Starting from Glencore’s position, we can infer three potential impacts on the overall cobalt market.
First, the supply-demand balance may tighten temporarily. The DRC accounts for more than 70% of global cobalt supply, and Glencore is one of the largest producers there. If its exports are systematically hindered, the global spot cobalt market will lose a major source of circulation in the short term. Although overall cobalt demand growth has slowed, especially with the rise of lithium iron phosphate (LFP) batteries, which reduce reliance on cobalt, high-energy-density ternary batteries, aerospace power batteries, and certain military applications still depend heavily on cobalt as a key material. Once inventories begin to clear faster, the spot market is likely to experience upward price pressure.

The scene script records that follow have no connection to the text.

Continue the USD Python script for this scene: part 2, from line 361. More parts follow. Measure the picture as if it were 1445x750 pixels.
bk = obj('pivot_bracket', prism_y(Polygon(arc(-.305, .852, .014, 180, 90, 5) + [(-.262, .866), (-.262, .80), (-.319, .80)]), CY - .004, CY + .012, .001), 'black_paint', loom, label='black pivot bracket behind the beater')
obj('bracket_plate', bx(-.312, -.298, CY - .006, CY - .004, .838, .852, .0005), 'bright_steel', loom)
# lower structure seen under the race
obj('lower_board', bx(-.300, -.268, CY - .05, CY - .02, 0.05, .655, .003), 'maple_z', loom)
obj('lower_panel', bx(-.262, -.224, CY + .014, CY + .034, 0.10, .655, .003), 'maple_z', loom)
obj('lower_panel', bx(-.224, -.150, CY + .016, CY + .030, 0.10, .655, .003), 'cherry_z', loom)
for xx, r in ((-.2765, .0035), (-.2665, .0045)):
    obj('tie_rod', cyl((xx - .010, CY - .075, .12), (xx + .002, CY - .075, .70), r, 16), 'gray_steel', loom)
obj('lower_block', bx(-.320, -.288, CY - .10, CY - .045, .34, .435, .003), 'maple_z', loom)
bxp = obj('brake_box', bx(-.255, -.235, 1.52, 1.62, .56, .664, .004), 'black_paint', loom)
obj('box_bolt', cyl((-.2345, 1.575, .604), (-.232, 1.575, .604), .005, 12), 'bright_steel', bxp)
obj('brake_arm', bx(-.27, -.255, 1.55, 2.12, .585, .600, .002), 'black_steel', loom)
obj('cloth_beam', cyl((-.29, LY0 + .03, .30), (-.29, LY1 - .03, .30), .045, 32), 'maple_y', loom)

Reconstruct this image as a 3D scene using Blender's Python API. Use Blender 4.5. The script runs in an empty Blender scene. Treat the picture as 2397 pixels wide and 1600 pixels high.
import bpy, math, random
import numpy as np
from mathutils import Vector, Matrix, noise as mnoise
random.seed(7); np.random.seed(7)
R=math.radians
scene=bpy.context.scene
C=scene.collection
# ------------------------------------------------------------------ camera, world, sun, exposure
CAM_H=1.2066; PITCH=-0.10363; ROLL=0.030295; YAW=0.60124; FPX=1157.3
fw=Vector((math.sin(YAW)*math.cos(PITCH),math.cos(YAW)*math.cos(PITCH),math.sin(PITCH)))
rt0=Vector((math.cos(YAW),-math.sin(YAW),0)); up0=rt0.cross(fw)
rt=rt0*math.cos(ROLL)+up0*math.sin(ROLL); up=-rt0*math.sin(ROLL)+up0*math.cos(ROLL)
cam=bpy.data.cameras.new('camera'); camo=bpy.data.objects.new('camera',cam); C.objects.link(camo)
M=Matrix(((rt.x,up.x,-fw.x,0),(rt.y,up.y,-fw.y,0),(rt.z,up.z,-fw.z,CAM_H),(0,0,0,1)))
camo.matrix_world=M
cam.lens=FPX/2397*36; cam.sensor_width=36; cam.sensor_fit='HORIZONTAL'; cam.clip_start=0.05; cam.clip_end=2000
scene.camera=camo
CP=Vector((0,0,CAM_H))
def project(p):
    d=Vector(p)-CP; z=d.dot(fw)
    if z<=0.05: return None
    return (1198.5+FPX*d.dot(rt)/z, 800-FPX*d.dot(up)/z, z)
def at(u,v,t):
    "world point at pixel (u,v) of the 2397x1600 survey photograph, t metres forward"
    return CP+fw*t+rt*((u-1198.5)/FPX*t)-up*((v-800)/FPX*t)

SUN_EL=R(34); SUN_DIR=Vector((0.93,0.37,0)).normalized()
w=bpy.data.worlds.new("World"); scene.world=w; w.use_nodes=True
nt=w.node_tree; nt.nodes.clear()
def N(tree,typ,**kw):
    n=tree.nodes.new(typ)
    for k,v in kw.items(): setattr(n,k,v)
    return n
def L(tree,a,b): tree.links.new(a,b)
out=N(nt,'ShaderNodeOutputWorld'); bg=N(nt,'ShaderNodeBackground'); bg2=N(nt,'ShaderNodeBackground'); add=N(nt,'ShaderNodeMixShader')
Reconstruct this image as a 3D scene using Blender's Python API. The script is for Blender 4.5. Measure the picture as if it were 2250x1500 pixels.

Second, the logic supporting price increases is strengthened. Glencore’s judgment is based on the premise that the market is not short of cobalt resources, but rather lacks orderly and controlled supply flows. The export restrictions temporarily pull cobalt out of an oversupplied "imbalanced" state, turning it into a resource released in a controlled manner. In other words, this creates an artificial sense of scarcity, providing room for cobalt prices to recover. If the restrictions continue until the end of this year, it is possible that cobalt prices will see a rebound in early 2026.
Third, market structural differentiation may intensify. Large companies like Glencore can hedge the impact of export policies through global operations, inventory management, and financing capabilities, but small and medium-sized cobalt producers or processors may lack such buffers. For downstream manufacturers, this will encourage prioritizing long-term contracts with leading enterprises that have guaranteed capacity and supply capabilities, thereby increasing market concentration.
Therefore, based on Glencore’s outlook, we see the cobalt market entering a phase dominated by policy regulation, gradual price recovery, and a rebalancing of supply and demand. This shift may not immediately show in spot transactions, but its influence is gradually reflected in corporate decisions and market sentiment. Cobalt will not quickly become a scarce metal, but it will no longer be undervalued. Glencore’s strategy appears to be “stabilize first, then wait for the market to clear,” a mindset likely being adopted by more upstream resource companies, marking the start of a new adjustment cycle for the cobalt industry.